Fitch affirms Alliance Oil 'B' rating
LONDON. Jan 29 (Interfax) - International rating agency Fitch has affirmed Alliance Oil Company, Ltd.'s long and short-term foreign currency issuer default ratings at 'B', a Fitch press release says.
The rating for Alliance Oil's priority unsecured bonds is affirmed at 'B'/'RR4' and the long-term national scale rating at 'BBB(rus)'. The outlook for the long-term ratings is 'stable'.
"AOIL's ratings continue to reflect the company's limited scale of operations, restricted market share, concentrated business model and potential increase in capital intensity and leverage to pursue its organic growth strategy. Fitch notes that the company's organic growth strategy may be challenged by the recent production decline at the Kolvinskoye field in Timan-Pechora. At the same time, Fitch recognises the company's progress in upgrading the Khabarovsk refinery. AOIL is one of Russia's second-tier integrated oil companies, with main upstream assets in the Timan-Pechora and Volga-Urals regions," Fitch said.
"AOIL's average daily upstream production in 2012 was 53.9 thousand barrels of oil per day (mbbl/d), up 10% yoy. Fitch expects that in 2013 the company may see a moderate decline in crude production. The current production level is commensurate with the mid 'B' rating category. A positive rating action would be possible if the company expands its hydrocarbons production to 80-100 thousand barrels of oil equivalent per day (mboe/d) excluding equity stakes while maintaining credit ratios commensurate with the 'B' rating category. The company intends to launch the gas business in the Tomsk region in 2013, and targets double digit growth of oil and gas production in 2013-2015," Fitch said.
"AOIL's ability to implement its upstream growth strategy at the Timan-Pechora region will be particularly important for maintaining and increasing its production. In 2012 AOIL's average daily oil production in Timan-Pechora amounted to 23mbbl/d (or 42% of overall production), and at end-2011 the region was accountable for 63% of the company's proved and probable reserves. Lower than expected production potential of Kolvinskoye, AOIL's largest field launched in September 2011, resulted in upstream production declining to 52.3mbbl/d in Q412 from 62.4mbbl/d in Q411.

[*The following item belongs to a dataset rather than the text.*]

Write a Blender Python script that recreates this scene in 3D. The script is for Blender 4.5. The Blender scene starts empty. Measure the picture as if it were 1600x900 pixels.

"Current progress on the Khabarovsk refinery upgrade, increasing AOIL's primary refining capacity to 90mbbl/d, is supportive of the current rating. Average daily refining volumes at the Khabarovsk refinery amounted to 80.1mbbl/d in 2012, up 9% yoy. The company intends to increase its refining capacity further to 100mbbl/d by end-2013, and to connect the refinery to Transneft's ESPO pipeline by end-2013, significantly reducing the company's transportation costs.
"In 2012, AOIL contributed its Volga-Urals production assets operated by Tatnefteotdacha and Saneco to its joint venture with Spain's Repsol, S.A. ('BBB-'/Negative) set up in 2011. The assets accounted for 35% of AOIL's proved reserves at end-2011, and for around 38% of the company's upstream production in 2012. Fitch expects AOIL will retain significant control over these assets, but estimates that operating cash flow effectively available for servicing AOIL's debt may decrease in the medium term on the back of the transaction.
Rating sensitivity: "Positive: Increasing the scale of upstream and downstream operations (including hydrocarbon production expanding to 80-100mboe/d), demonstrating a growing proved reserve base, achieving positive free cash flow (FCF) on a consistent basis, and maintaining mid-cycle FFO adjusted leverage at or less than 4x and interest cover above 4x could lead to a positive rating action.
"Negative: Decline in hydrocarbon production (eg stemming from inability to stabilise the production at Timan-Pechora), as well as higher capex or non-zero dividends resulting in mid-cycle FFO adjusted leverage rising above 5x and interest cover falling below 3x could lead to a negative rating action.
"Adequate Liquidity: Fitch views AOIL's liquidity position as adequate for the current ratings but challenged overall. Organic sources of liquidity are the most constrained due to high capex resulting in negative FCF generation. At end-2012, AOIL had USD436m of cash compared with short-term debt of USD325m.
"External Sources of Liquidity: In 2008-2012 AOIL was able to issue long-term ruble domestic bonds, issue Eurobonds, obtain long-term financing from Vnesheconombank ('BBB'/Stable) and issue preferred stock. Fitch believes the company would have the ability to raise additional finance when needed, if its financial position does not deteriorate significantly," Fitch said.